Tech & Rights

Onschuldpresumptie niet geschonden in mediazaak

Medewerkers van een in Duitsland gevestigde Turkse tv-zender richtten twee liefdadigheidsorganisaties op en verzochten mensen via de zender om donaties over te maken. In 2006 startte het Duitse OM een onderzoek naar de misbruik van de donaties.

by Polish Helsinki Foundation for Human Rights

Na de oproep om geld over te maken heeft het Duitse OM Z. Karaman, een van de directeuren van de tv-zender, en een aantal medewerkers aangeklaagd voor fraude en verklaarde de regionale rechtbank van Frankfurt in 2008 twee van hen schuldig aan ernstige fraude. In die specifieke zaak werd Karaman niet veroordeeld maar werd zijn naam wel verschillende keren in de uitspraak genoemd.

Naar aanleiding daarvan trok Karaman naar het Duitse constitutioneel hof en wees erop dat zijn recht op een onschuldpresumptie was geschonden. Het constitutioneel hof was het daar niet mee eens en Karaman liet de zaak voorkomen bij het Europees Hof voor de rechten van de mens (EHRM). In februari dit jaar oordeelde het EHRM dat er sprake kan zijn van een schending van het recht op een onschuldpresumptie als de gegevens van derde personen voorkomen in de gronden van de veroordeling van degenen die daadwerkelijk terecht stonden. De rechters in Straatsburg waren het wel met het Duitse constitutioneel hof eens dat bij een ingewikkeld proces tegen meerdere verdachten (die echter niet gelijktijdig berecht worden), het nodig is voor de rechter om de betrokkenheid van derden te analyseren om zo op correcte wijze schuld te kunnen bepalen. De rechter dient echter enkel te wijzen op feiten ten aanzien van derden die strikt noodzakelijk zijn.

Het EHRM wees erop dat er binnen de Duitse wet sprake is van een onschuldprincipe. Op basis daarvan dient een rechtbank niet te oordelen over de schuld van mensen die in een rechtszaak niet worden berecht. Om tot een uitspraak te komen moest de regionale rechtbank van Frankfurt wel kijken naar de locatie van de leden van de criminele organisatie verantwoordelijk voor het verduisteren van het geld (zij bevonden zich in Turkije). Om tot een algehele analyse van de feiten te komen kon de rechtbank niet anders dan verwijzen naar Karaman, bij wiens tv-station de fraude plaatsvond.

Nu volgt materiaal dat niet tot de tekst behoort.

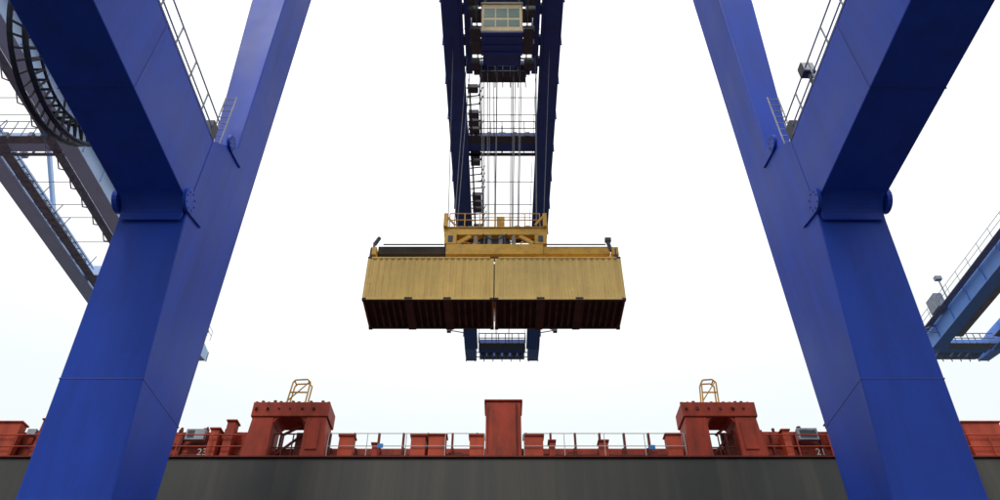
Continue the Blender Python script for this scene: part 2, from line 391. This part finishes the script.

Het EHRM stelde dat in de bewijsmotivering van de rechtbank van Frankfurt, Karaman wordt genoemd als de ‘‘aangeklaagde in een andere rechtszaak’’. Elders wordt gesproken over ‘‘mensen die op de achtergrond opereren’’. In de ogen van het EHRM oordeelde de rechtbank daarmee niet over de schuld van Karaman, waartegen op dat moment nog juridische stappen werden ondernomen. Zowel in de uitspraak van de rechtbank als in die van het constitutioneel hof werd gewag gemaakt van het feit dat het aanmerken van Karaman als schuldige, een overtreding zou zijn van de onschuldpresumptie, zoals beschreven in het wetboek van strafrecht. Het EHRM kwam tot de conclusie dat in een dergelijk ingewikkelde zaak waarin zoveel mensen werden aangeklaagd, de Duitse rechtbanken de onschuldpresumptie (en daarmee ook het Verdrag voor de rechten van de mens) niet hadden geschonden. Twee rechters diende een afwijkend standpunt in door te beweren dat het plaatsen van de naam Karaman dichtbij de beschrijving van de leiding van de criminele organisatie een ondubbelzinnige verwijzing was naar zijn schuld.

Deze zaak laat zien hoe moeilijk het kan zijn voor rechters om te handelen in het geval van verschillende gerelateerde rechtszaken. Enerzijds moeten zij zien te voorkomen tot besluiten te komen die voorafgaan aan de definitieve rechterlijke uitspraak, anderzijds moeten zij de feiten zo nauwkeurig mogelijk reconstrueren zodat zij op eerlijke wijze kunnen oordelen, zonder daarbij het vonnis van andere, gerelateerde zaken te beïnvloeden.